So close to passing out. I don't even know why I'm struggling to keep awake when I myself haven't really been that involved/committed to other things. I doubt I'll ever get used to going to sleep late and at this rate I'm going to plonk motionless on the ground soon. That's why I'm taking a stand: I'm going to sleep early tonight and reserving work that can wait for tomorrow! (I know procrastination is never the solution to predicaments but desperate times calls for desperate measures)
Just decided to drop by here for a brief moment before entering dreamland (kind of hypocritical but whatever, I'm cool like that).
Don't really know what I want to say cause I'm almost half brain-dead.
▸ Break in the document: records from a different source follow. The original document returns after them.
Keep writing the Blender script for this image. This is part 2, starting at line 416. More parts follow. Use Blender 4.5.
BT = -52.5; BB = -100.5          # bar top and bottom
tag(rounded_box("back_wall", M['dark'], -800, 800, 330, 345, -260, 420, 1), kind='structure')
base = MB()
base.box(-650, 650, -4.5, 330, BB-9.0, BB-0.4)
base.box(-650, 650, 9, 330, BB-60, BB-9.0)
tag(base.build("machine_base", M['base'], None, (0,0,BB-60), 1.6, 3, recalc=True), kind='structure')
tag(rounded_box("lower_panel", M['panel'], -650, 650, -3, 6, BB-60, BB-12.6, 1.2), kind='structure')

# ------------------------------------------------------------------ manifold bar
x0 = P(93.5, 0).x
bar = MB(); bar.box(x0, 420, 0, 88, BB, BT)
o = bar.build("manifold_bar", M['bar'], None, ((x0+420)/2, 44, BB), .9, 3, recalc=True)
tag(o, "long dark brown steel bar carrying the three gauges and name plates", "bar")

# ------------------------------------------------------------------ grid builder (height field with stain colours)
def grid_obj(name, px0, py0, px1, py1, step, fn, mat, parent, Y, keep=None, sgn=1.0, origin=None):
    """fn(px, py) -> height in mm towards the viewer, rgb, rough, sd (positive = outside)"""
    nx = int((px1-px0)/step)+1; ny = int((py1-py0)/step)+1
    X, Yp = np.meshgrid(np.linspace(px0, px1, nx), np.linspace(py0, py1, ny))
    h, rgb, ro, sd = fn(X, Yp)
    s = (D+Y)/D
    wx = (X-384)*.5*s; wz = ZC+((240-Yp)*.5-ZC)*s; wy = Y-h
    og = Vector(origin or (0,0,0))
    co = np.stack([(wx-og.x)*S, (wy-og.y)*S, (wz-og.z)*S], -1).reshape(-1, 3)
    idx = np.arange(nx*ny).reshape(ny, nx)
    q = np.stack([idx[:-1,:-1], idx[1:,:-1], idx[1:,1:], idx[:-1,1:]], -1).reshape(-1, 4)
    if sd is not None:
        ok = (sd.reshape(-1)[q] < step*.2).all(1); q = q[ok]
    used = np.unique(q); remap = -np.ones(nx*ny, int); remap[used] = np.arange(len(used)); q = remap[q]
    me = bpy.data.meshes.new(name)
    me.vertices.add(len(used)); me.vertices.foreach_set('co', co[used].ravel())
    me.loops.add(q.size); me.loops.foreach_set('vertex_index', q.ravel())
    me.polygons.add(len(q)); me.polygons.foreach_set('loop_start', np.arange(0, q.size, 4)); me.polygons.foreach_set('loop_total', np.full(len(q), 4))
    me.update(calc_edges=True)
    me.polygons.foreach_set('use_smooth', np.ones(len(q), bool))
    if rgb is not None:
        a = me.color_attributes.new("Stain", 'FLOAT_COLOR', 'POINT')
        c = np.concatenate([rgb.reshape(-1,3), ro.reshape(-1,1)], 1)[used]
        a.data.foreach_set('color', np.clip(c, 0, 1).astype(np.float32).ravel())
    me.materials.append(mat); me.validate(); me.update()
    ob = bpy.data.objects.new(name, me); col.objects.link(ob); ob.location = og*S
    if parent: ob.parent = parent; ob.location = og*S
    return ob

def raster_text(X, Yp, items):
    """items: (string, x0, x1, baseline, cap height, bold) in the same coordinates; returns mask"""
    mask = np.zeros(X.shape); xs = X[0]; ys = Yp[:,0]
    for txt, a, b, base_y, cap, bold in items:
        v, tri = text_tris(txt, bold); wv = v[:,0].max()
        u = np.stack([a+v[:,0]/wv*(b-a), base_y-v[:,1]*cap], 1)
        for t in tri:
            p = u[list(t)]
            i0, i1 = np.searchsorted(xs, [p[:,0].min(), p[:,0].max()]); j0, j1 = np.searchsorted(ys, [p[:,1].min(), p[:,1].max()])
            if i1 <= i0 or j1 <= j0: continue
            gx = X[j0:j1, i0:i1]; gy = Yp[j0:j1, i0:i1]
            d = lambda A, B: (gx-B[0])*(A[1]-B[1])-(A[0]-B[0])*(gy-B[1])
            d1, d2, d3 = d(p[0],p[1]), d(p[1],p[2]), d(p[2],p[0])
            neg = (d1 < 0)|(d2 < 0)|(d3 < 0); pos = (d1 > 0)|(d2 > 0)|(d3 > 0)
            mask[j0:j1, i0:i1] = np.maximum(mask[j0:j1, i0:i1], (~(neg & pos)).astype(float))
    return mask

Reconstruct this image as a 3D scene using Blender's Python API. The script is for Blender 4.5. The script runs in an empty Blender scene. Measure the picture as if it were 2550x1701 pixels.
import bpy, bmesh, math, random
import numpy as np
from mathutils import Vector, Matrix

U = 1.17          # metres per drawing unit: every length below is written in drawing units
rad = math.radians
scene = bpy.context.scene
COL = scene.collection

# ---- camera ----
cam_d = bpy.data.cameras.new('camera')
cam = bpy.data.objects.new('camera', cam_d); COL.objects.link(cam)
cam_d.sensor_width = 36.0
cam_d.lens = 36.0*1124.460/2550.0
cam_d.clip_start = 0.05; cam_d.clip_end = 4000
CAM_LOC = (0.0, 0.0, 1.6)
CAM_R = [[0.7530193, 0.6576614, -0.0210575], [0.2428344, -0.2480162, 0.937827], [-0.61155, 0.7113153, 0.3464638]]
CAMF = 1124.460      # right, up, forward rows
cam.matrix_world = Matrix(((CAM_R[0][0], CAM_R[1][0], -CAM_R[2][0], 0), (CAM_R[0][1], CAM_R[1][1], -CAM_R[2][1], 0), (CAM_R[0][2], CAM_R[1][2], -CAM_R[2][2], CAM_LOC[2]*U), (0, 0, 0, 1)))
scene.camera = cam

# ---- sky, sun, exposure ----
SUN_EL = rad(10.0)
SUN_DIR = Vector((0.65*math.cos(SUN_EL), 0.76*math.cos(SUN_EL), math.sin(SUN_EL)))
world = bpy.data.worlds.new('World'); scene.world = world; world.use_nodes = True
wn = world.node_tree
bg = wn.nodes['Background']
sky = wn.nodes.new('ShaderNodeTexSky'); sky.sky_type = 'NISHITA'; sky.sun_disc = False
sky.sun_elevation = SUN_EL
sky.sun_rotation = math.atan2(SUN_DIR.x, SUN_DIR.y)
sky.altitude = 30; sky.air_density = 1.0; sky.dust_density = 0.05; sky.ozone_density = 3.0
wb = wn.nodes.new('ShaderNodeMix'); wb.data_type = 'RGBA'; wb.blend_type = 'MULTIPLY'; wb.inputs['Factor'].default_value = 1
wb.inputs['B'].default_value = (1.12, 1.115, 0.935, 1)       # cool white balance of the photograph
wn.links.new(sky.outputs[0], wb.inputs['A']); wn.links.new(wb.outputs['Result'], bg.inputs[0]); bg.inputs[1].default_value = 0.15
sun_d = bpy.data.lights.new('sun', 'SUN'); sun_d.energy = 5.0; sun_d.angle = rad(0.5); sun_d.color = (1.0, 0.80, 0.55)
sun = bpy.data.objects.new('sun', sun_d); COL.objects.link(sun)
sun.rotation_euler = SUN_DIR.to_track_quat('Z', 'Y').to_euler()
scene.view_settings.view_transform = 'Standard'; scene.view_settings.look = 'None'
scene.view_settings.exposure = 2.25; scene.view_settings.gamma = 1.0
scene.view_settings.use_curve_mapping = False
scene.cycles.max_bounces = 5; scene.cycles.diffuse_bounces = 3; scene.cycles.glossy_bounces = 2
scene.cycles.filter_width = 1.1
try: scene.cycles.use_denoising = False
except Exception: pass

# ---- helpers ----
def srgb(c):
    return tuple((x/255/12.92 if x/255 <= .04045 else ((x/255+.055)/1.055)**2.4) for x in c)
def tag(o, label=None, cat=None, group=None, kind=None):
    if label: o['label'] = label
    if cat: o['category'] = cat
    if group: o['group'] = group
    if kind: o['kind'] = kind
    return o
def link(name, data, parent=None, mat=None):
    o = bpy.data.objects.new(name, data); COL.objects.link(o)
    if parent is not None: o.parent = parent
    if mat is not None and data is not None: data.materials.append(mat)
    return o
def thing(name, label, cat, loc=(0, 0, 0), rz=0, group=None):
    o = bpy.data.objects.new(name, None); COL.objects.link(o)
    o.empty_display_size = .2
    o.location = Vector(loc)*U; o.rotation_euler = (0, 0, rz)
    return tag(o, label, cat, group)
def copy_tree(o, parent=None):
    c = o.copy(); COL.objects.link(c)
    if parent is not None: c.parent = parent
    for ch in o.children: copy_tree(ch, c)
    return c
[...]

The other half has already escaped into the surrealism that is to come.
I continually live in a climate of paranoia. I know that my studying attitude that lasted me for 4 solid years will never sustain in this hectic motion of life (I'm already being extremely lenient to declare that there's actually some existence of life amidst the endless studying) that is JC. I live with the fear that I may not be able to catch up when the time comes around but yet it doesn't seem like there's ever enough time for me to keep pace. And my body clock is definitely against the suggestion to extend operating hours beyond 11pm..
Sighz.
So much worries, a haze of emotions. Distorted reflections screen the murky waters.
Plonk
That was a raindrop. Hopefully, I'm not next.